Rolling ball painting

Roll painted balls on paper inside a box

Materials Required

  • Apron or old clothes
  • Plastic container with secure lid or a cardboard box
  • Blank paper to fit the size of the container or box
  • 2 or 3 different colours of paint
  • Bowls that will fit the ball easily
  • Spoons
  • Golf balls or other round objects, such as small rocks or tennis balls

Play experience profile

Play Experience Preparation

Select the location to set up the activity where messy play is okay, outside would be perfect - Have access to water and a towel for washing hands and cleaning up - Put the art smock on or old clothes - Pour each colour of paint into separate bowls, filling about halfway - Add a ball to each bowl of paint - Add a spoon to each bowl of paint - Place the paper along the bottom of the container or cardboard box.

Experience Steps

  1. Using the spoons in each paint bowl, cover the ball with the paint.
  2. Scoop the paint covered balls out and place onto the paper into the container. Repeat for each colour.
  3. Secure the lid onto the container or close the cardboard box.
  4. Encourage your child to move the container in different directions to make the balls move around the paper.
  5. When finished, remove the lid.
  6. Using the spoon remove balls and place back into the bowl.

What to talk about, or questions to ask during the experience

  • Use directional words such as in, out, up, down with your child to describe the movement of their body, the container and the balls.
  • Use words that describe the speed of the movements that you are making, such as fast or slow, smooth, or rough.
  • What happens when the colours mix and blend together?
  • How can we make the balls move?
  • How can you make the balls move in different directions?

Build on this...

  • Use different balls such as marbles.
  • Use different colours to explore colour mixing.
  • Use a magnifying glass to have an up-close look at the patterns they have made.
  • Create ramps to roll balls with different textures and size.
  • Create an obstacle course inside the container to guide the balls through.

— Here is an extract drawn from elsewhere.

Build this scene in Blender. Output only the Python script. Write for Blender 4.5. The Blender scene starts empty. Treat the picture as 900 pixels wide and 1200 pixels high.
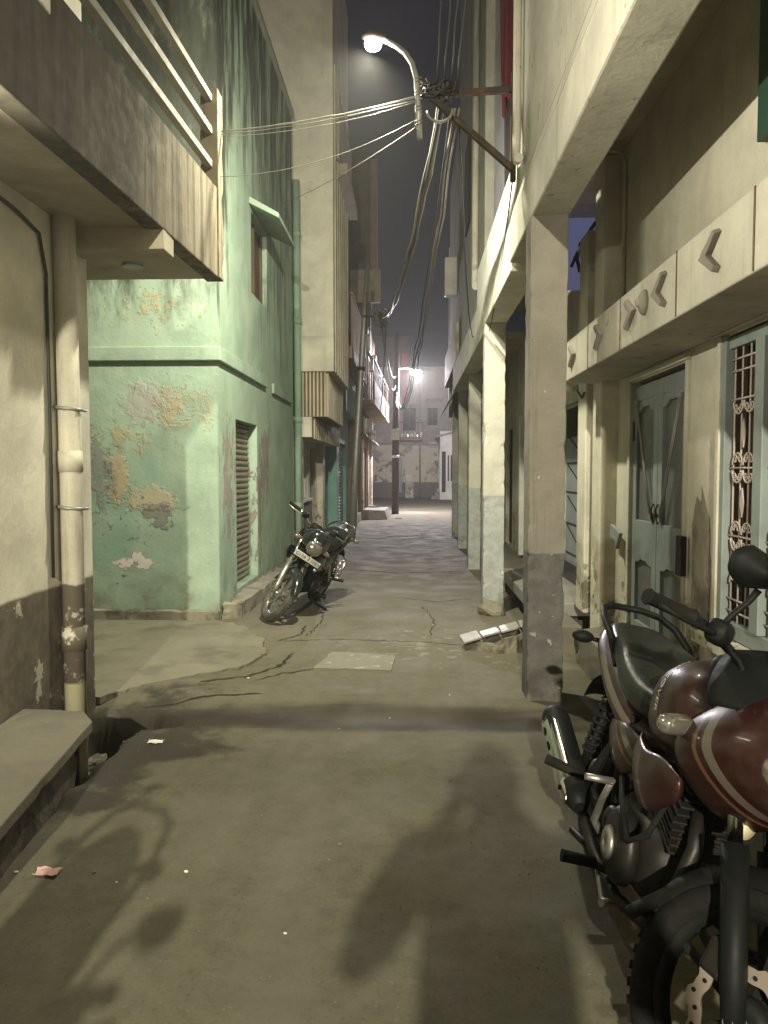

WHO guidelines for physical activity and sedentary behaviour

Provide evidence-based public health recommendations for children, adolescents and adults on physical activity. Learn more

This activity allows children along with their parents and/or carers to participate in physical activity.

Children will be actively shaking, lifting and tilting the container to move the ball.

Children will be using big arm movements and bending their bodies into different positions.


EYLF Outcomes

The Early Years Learning Framework has been designed for use by early childhood educators working in partnership with families, children’s first and most influential educators. View PDF

  1. Children develop dispositions for learning such as curiosity, cooperation, confidence, creativity, commitment, enthusiasm, persistence, imagination and reflexivity
  2. Children resource their own learning through connecting with people, place, technologies and natural and processed materials
  3. Children begin to understand how symbols and pattern systems work

EYLF Principle

Principle 1: Secure, respectful and reciprocal relationships. Through a widening network of secure relationships, children develop confidence and feel respected and valued.

EYLF Practice

Practice: Learning through play. Play can expand children’s thinking and enhance their desire to know and to learn. In these ways play can promote positive dispositions towards learning. Children’s immersion in their play illustrates how play enables them to simply enjoy being.